**RECORDS TO PROCESS**
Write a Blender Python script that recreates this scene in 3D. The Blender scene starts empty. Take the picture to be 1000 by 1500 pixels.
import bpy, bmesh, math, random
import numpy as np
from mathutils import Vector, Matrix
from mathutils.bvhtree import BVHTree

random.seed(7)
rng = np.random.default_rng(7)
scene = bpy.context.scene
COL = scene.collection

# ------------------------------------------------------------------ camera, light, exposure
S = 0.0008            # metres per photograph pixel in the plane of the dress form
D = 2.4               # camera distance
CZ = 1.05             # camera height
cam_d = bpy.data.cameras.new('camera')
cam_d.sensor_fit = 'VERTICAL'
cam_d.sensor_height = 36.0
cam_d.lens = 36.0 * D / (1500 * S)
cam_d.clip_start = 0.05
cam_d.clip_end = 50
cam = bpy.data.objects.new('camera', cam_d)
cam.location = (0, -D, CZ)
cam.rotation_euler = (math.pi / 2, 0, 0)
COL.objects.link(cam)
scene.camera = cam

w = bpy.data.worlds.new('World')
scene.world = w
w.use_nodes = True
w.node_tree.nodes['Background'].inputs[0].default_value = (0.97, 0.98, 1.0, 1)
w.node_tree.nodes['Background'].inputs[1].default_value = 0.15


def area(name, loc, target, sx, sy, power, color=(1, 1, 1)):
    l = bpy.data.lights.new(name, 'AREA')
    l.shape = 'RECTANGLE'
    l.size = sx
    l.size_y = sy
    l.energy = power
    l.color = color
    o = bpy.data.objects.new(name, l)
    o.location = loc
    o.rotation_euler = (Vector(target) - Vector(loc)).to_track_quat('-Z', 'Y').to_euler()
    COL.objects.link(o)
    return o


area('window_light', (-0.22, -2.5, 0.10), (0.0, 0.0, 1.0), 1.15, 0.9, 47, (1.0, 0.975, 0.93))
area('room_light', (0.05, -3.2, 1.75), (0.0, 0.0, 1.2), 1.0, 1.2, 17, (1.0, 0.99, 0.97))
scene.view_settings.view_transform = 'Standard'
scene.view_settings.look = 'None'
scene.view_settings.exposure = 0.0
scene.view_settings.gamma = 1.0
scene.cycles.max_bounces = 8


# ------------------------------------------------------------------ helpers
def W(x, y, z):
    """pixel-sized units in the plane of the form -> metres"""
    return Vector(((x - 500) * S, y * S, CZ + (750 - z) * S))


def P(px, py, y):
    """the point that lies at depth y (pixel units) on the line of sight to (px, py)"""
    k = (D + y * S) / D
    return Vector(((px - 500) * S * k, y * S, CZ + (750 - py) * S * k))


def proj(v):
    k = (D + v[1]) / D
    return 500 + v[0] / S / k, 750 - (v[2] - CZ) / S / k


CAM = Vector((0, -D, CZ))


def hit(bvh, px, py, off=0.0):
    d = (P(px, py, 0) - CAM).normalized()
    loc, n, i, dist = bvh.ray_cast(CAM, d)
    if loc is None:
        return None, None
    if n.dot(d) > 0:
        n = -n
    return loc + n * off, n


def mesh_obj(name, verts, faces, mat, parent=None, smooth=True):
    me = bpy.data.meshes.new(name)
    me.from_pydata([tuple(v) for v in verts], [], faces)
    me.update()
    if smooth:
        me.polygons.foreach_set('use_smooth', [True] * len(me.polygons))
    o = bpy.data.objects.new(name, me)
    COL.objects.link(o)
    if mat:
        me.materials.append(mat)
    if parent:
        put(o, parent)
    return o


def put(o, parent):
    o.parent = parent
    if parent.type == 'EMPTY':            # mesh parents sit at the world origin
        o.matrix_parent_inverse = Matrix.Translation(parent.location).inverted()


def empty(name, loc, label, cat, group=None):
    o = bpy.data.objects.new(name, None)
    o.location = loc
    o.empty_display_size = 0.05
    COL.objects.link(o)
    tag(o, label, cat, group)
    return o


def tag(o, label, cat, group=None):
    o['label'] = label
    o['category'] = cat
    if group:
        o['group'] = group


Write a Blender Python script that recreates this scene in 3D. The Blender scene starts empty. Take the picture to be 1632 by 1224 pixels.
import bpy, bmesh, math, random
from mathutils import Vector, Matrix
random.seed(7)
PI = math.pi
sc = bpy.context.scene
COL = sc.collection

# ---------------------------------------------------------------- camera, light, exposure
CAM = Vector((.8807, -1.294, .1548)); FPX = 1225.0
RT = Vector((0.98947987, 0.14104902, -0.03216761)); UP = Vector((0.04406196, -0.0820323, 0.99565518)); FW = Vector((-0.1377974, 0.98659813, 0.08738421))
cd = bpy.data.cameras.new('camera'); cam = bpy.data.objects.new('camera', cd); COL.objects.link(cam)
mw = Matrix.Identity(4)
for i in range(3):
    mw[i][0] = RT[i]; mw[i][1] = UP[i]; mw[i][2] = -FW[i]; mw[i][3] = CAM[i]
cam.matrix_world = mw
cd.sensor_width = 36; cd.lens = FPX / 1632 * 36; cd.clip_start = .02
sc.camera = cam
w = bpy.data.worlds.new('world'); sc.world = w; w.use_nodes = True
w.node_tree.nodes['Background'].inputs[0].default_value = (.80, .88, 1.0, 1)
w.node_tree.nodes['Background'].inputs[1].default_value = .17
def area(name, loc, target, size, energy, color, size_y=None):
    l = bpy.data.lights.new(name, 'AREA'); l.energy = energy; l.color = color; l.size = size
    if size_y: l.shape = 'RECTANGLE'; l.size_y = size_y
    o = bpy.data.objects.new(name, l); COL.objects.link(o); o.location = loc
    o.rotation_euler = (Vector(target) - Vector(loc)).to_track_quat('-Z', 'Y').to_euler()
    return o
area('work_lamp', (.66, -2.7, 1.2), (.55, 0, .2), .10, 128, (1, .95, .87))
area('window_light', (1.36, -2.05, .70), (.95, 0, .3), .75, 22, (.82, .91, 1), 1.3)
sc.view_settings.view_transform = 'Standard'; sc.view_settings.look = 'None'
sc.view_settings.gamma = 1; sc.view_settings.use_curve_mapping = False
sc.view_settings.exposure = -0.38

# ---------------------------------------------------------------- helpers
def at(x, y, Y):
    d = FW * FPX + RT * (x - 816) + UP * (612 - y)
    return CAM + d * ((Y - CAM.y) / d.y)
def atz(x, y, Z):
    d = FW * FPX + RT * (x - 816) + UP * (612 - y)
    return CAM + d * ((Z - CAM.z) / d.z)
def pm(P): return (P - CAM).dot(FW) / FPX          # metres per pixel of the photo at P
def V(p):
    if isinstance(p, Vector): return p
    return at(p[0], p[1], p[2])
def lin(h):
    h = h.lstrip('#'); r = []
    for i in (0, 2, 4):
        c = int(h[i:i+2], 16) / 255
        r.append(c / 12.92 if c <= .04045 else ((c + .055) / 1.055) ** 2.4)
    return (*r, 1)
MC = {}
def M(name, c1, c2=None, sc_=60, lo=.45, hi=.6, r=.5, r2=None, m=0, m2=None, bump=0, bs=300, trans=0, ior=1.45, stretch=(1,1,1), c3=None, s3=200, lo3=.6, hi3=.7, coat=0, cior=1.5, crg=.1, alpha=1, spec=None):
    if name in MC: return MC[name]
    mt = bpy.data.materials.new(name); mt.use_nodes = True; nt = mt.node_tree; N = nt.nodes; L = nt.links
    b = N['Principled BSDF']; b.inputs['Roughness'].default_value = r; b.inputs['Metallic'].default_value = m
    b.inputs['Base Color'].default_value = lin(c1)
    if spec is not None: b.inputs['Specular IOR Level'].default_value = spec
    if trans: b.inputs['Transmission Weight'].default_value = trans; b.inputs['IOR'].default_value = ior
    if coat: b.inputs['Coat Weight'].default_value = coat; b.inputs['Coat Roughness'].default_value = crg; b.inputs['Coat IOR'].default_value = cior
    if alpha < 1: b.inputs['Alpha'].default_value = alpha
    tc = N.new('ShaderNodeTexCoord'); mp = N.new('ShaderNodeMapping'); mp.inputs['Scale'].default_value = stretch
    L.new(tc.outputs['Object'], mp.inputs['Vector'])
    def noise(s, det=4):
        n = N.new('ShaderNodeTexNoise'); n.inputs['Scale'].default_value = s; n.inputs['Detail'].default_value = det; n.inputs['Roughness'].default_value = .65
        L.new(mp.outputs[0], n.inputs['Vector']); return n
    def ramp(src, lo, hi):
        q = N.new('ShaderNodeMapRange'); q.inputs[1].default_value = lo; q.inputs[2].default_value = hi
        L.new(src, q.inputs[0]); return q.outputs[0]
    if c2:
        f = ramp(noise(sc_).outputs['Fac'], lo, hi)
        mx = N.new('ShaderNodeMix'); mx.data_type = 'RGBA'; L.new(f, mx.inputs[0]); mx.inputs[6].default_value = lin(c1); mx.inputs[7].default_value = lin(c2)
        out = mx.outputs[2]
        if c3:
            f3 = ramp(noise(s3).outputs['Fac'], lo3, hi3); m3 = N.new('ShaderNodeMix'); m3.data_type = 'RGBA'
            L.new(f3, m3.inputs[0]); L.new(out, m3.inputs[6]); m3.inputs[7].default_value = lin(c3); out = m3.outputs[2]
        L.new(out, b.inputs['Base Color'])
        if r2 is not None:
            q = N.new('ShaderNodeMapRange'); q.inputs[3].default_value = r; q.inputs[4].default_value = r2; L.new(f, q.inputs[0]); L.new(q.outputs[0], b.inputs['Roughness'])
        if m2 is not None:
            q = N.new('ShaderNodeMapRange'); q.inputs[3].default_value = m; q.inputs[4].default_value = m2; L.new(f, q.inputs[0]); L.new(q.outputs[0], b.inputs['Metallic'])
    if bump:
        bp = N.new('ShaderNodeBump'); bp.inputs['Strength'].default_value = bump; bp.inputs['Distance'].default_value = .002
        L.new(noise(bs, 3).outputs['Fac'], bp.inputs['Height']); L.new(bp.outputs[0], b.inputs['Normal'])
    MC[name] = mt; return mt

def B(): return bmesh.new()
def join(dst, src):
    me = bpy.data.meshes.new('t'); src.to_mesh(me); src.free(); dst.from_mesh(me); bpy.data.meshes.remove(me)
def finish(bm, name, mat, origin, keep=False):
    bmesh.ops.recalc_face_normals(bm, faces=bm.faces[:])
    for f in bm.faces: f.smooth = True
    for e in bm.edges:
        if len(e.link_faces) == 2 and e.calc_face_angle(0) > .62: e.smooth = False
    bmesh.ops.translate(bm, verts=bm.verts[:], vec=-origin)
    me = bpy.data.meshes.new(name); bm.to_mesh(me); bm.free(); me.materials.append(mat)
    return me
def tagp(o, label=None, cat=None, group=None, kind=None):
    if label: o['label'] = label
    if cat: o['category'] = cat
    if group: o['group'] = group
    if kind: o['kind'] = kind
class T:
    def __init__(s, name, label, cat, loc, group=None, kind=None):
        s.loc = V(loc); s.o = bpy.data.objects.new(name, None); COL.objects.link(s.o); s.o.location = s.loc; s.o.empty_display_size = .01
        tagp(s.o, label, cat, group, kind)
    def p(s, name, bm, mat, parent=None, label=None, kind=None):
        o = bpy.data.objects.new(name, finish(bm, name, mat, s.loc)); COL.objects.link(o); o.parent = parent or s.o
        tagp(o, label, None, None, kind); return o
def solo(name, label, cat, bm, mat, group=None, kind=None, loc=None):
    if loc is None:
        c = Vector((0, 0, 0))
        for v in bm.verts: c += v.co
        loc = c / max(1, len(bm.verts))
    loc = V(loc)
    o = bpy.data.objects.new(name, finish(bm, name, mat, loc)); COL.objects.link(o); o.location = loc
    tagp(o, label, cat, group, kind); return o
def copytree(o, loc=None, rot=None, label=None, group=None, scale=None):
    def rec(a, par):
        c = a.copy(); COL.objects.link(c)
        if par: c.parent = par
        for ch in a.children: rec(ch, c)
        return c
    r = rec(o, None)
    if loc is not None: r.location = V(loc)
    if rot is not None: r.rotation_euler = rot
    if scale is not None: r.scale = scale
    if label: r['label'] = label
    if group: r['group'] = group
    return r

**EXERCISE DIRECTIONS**
Exactly as written, return the lines from the line containing "by 1224 pixels." through the line containing "COL = sc.collection", both included.

**OUTPUT BELOW**
Write a Blender Python script that recreates this scene in 3D. The Blender scene starts empty. Take the picture to be 1632 by 1224 pixels.
import bpy, bmesh, math, random
from mathutils import Vector, Matrix
random.seed(7)
PI = math.pi
sc = bpy.context.scene
COL = sc.collection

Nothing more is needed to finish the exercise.